>> begin INFORMATION SUPPLIED
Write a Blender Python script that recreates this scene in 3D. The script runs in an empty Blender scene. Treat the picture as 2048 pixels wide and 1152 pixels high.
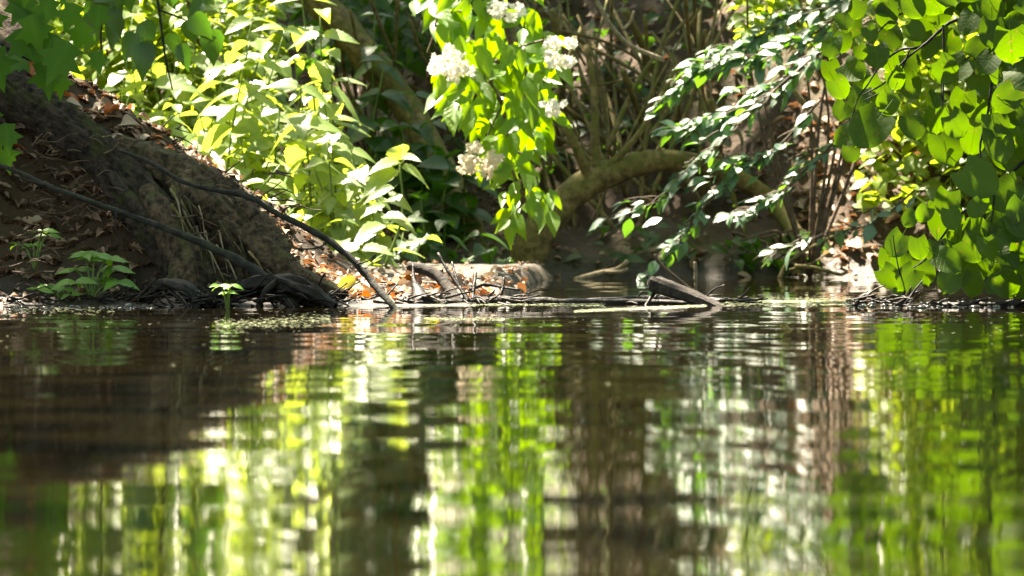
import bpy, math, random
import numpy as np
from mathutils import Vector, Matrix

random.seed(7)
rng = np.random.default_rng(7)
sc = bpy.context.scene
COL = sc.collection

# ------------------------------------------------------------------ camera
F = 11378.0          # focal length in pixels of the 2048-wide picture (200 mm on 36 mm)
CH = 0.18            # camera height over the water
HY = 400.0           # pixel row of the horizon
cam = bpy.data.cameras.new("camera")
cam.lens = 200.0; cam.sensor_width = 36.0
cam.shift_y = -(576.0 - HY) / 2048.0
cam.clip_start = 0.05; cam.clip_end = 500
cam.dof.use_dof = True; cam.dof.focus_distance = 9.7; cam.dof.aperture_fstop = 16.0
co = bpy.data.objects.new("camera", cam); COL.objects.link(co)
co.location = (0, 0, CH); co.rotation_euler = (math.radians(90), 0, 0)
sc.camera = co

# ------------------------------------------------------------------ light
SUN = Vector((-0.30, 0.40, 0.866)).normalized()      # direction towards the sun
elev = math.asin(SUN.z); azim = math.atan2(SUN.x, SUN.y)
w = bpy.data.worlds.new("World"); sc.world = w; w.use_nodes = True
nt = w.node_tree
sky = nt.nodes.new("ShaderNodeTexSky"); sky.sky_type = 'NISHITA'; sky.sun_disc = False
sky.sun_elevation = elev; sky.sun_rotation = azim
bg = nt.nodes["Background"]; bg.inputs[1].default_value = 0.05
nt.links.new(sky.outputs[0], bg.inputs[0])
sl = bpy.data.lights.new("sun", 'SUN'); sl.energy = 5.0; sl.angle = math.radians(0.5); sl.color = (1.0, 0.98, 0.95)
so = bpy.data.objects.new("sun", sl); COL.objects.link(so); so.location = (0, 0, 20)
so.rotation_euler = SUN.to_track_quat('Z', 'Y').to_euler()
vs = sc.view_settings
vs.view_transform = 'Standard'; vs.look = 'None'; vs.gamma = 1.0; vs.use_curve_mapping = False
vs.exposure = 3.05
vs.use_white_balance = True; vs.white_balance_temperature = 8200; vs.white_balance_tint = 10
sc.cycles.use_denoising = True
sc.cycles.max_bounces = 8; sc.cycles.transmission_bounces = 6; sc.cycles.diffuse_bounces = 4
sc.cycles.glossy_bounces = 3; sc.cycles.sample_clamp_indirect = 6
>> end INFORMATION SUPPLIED
• [SET TASK] Take the lines from the start of the material to the line with "sc.camera = co", both included, and transcribe them exactly without the pictures.

• [TASK RESPONSE]
Write a Blender Python script that recreates this scene in 3D. The script runs in an empty Blender scene. Treat the picture as 2048 pixels wide and 1152 pixels high.
import bpy, math, random
import numpy as np
from mathutils import Vector, Matrix

random.seed(7)
rng = np.random.default_rng(7)
sc = bpy.context.scene
COL = sc.collection

# ------------------------------------------------------------------ camera
F = 11378.0          # focal length in pixels of the 2048-wide picture (200 mm on 36 mm)
CH = 0.18            # camera height over the water
HY = 400.0           # pixel row of the horizon
cam = bpy.data.cameras.new("camera")
cam.lens = 200.0; cam.sensor_width = 36.0
cam.shift_y = -(576.0 - HY) / 2048.0
cam.clip_start = 0.05; cam.clip_end = 500
cam.dof.use_dof = True; cam.dof.focus_distance = 9.7; cam.dof.aperture_fstop = 16.0
co = bpy.data.objects.new("camera", cam); COL.objects.link(co)
co.location = (0, 0, CH); co.rotation_euler = (math.radians(90), 0, 0)
sc.camera = co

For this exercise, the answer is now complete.